JR's journeys
by JR Johnson
Was Soft-Stepping Stan A Real Man?

Whenever we’re camping, the night is always darker and the stars brighter than at home. Sometimes deep in the night, the darkness awakens me to walk the dog. Either that or the chili had been way too spicy.
So one night, I dressed and took the dog out for a 2 a.m. walk through camp. She was excited and occupied with the smells of the night. I was occupied with the milky sea of stars above. Nearly everything else was invisible in the darkness.
We walked out onto the vast sandy beach adjacent to the park. In the distance, the glow of a nearby town lit up the sky. We approached a fire ring with a smoldering pile of half-burned wood at its center. I moved a few pieces around and in a few minutes we were warming ourselves in front of a cheery little blaze.

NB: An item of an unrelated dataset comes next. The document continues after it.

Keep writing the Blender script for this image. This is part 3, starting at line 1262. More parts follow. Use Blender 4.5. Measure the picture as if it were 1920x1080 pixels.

A short time later, a low growl from the dog let me know that someone was approaching. I stood and welcomed the stranger into the circle of firelight, quieting the dog with a touch of my hand. She sensed that the stranger was no threat and resumed her place, lying close to the ring in the warm glow of the fire.
The guy’s name was Stan, a fellow camper, also awakened in the night. We talked about different places where we had camped, the way that RV camping relaxed us and about his recently departed dog. Mine wagged her tail when he touched her, as if sensing his loss. He told me about remedies for her arthritis, creative ways to get into coastal RV parks and how to keep rust at bay when camping there.

As the conversation tapered off, we sat in companionable silence, contemplating the fire, the night sky and the stars shimmering above. Eventually, Stan rose, bid us good travels and walked back into the darkness.
We slowly got up and walked back to camp. My sleep for the rest of the night was restful. I awakened several hours later than usual, refreshed and ready for another day.
In daylight, I decided to find my way back to the fire circle my dog and I had stumbled upon in the night. When I found it, the wood had all burned to ash. A drizzle in the early evening had watered down the original fire builder’s marks in the sand, so it was easy to see the tracks of the dog and myself and every move we had made. What was not so easy to see were any tracks that Stan might have left. In fact, I couldn’t find even a single imprint where he had been crouching next to the fire. I was certain that every fresh mark bore my shoe print or the paw print of my dog. My search became a little frantic, which further confused the marks I was trying to read.
I reeled back from the fire ring. Was I actually alone in the night? Was Stan just a figment of my imagination? Had I been hallucinating an entire conversation with a guy who wasn’t there? Irrationally, I thought that my dog should have barked or something when she noticed that I was talking to myself.
Shaken, I returned to the RV with a heavy step. The weight of an imagined conversation pressing each footprint deeper into the sand. When I arrived, my wife handed me a bottle of glucosamine pills left by a nice man named “Stan.” She explained that he spotted our dog as he was leaving the park, knew about her condition from our conversation and had given us doggie arthritis pills that he no longer needed.
The wave of relief that washed over me was palpable. I now know how great it feels when you realize that you weren’t hallucinating in the middle of the night, even if it also means that you are not as good at reading sand tracks as you thought you were.
I spent the rest of the trip relaxing more thoroughly, trusting my conclusions less and contemplating the thought that truth and reality sometimes fall outside of the realm of our certainty.